> _Exercise goal_:
The complete listing should be restated exactly.

======== Data ========

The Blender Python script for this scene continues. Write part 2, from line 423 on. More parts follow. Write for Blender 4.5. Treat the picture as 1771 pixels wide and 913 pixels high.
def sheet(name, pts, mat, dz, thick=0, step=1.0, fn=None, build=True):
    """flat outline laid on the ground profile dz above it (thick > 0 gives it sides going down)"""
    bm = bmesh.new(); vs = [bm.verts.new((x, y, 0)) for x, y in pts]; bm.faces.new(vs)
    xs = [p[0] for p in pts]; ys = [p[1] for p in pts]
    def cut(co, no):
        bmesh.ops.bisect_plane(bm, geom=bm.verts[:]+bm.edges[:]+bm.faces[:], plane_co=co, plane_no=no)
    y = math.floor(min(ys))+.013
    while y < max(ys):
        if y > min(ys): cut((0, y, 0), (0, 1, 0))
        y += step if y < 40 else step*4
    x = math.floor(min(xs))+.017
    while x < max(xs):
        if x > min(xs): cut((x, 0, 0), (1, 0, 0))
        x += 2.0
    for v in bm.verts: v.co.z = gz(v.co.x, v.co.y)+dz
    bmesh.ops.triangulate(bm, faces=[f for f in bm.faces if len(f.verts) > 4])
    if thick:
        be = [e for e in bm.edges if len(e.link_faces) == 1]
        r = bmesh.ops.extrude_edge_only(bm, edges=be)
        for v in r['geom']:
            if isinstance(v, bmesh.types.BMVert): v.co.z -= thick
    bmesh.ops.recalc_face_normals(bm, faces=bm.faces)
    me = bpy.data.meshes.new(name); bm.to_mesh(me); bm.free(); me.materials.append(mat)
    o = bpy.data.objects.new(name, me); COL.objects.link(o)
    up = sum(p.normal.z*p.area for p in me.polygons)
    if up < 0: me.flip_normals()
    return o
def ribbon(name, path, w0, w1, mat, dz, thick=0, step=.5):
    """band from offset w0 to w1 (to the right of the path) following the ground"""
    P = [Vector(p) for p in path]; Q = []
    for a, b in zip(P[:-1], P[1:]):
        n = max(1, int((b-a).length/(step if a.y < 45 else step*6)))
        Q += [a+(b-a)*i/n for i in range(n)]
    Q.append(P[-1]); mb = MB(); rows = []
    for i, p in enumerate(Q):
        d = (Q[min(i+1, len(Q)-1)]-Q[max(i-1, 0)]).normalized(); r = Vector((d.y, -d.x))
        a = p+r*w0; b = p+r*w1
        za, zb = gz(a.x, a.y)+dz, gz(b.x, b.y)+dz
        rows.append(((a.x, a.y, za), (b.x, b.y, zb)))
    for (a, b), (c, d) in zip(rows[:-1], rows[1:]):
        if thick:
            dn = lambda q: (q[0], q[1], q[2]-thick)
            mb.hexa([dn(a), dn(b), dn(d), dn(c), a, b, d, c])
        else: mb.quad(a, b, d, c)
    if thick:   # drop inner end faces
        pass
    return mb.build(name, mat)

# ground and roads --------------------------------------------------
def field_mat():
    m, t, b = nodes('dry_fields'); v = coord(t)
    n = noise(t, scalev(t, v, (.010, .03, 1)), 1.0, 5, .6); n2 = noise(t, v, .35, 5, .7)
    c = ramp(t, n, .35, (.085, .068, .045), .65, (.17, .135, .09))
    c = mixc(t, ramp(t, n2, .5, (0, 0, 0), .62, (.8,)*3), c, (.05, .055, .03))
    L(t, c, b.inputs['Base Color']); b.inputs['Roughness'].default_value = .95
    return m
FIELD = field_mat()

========

> _Result of this task_:
The Blender Python script for this scene continues. Write part 2, from line 423 on. More parts follow. Write for Blender 4.5. Treat the picture as 1771 pixels wide and 913 pixels high.
def sheet(name, pts, mat, dz, thick=0, step=1.0, fn=None, build=True):
    """flat outline laid on the ground profile dz above it (thick > 0 gives it sides going down)"""
    bm = bmesh.new(); vs = [bm.verts.new((x, y, 0)) for x, y in pts]; bm.faces.new(vs)
    xs = [p[0] for p in pts]; ys = [p[1] for p in pts]
    def cut(co, no):
        bmesh.ops.bisect_plane(bm, geom=bm.verts[:]+bm.edges[:]+bm.faces[:], plane_co=co, plane_no=no)
    y = math.floor(min(ys))+.013
    while y < max(ys):
        if y > min(ys): cut((0, y, 0), (0, 1, 0))
        y += step if y < 40 else step*4
    x = math.floor(min(xs))+.017
    while x < max(xs):
        if x > min(xs): cut((x, 0, 0), (1, 0, 0))
        x += 2.0
    for v in bm.verts: v.co.z = gz(v.co.x, v.co.y)+dz
    bmesh.ops.triangulate(bm, faces=[f for f in bm.faces if len(f.verts) > 4])
    if thick:
        be = [e for e in bm.edges if len(e.link_faces) == 1]
        r = bmesh.ops.extrude_edge_only(bm, edges=be)
        for v in r['geom']:
            if isinstance(v, bmesh.types.BMVert): v.co.z -= thick
    bmesh.ops.recalc_face_normals(bm, faces=bm.faces)
    me = bpy.data.meshes.new(name); bm.to_mesh(me); bm.free(); me.materials.append(mat)
    o = bpy.data.objects.new(name, me); COL.objects.link(o)
    up = sum(p.normal.z*p.area for p in me.polygons)
    if up < 0: me.flip_normals()
    return o
def ribbon(name, path, w0, w1, mat, dz, thick=0, step=.5):
    """band from offset w0 to w1 (to the right of the path) following the ground"""
    P = [Vector(p) for p in path]; Q = []
    for a, b in zip(P[:-1], P[1:]):
        n = max(1, int((b-a).length/(step if a.y < 45 else step*6)))
        Q += [a+(b-a)*i/n for i in range(n)]
    Q.append(P[-1]); mb = MB(); rows = []
    for i, p in enumerate(Q):
        d = (Q[min(i+1, len(Q)-1)]-Q[max(i-1, 0)]).normalized(); r = Vector((d.y, -d.x))
        a = p+r*w0; b = p+r*w1
        za, zb = gz(a.x, a.y)+dz, gz(b.x, b.y)+dz
        rows.append(((a.x, a.y, za), (b.x, b.y, zb)))
    for (a, b), (c, d) in zip(rows[:-1], rows[1:]):
        if thick:
            dn = lambda q: (q[0], q[1], q[2]-thick)
            mb.hexa([dn(a), dn(b), dn(d), dn(c), a, b, d, c])
        else: mb.quad(a, b, d, c)
    if thick:   # drop inner end faces
        pass
    return mb.build(name, mat)

# ground and roads --------------------------------------------------
def field_mat():
    m, t, b = nodes('dry_fields'); v = coord(t)
    n = noise(t, scalev(t, v, (.010, .03, 1)), 1.0, 5, .6); n2 = noise(t, v, .35, 5, .7)
    c = ramp(t, n, .35, (.085, .068, .045), .65, (.17, .135, .09))
    c = mixc(t, ramp(t, n2, .5, (0, 0, 0), .62, (.8,)*3), c, (.05, .055, .03))
    L(t, c, b.inputs['Base Color']); b.inputs['Roughness'].default_value = .95
    return m
FIELD = field_mat()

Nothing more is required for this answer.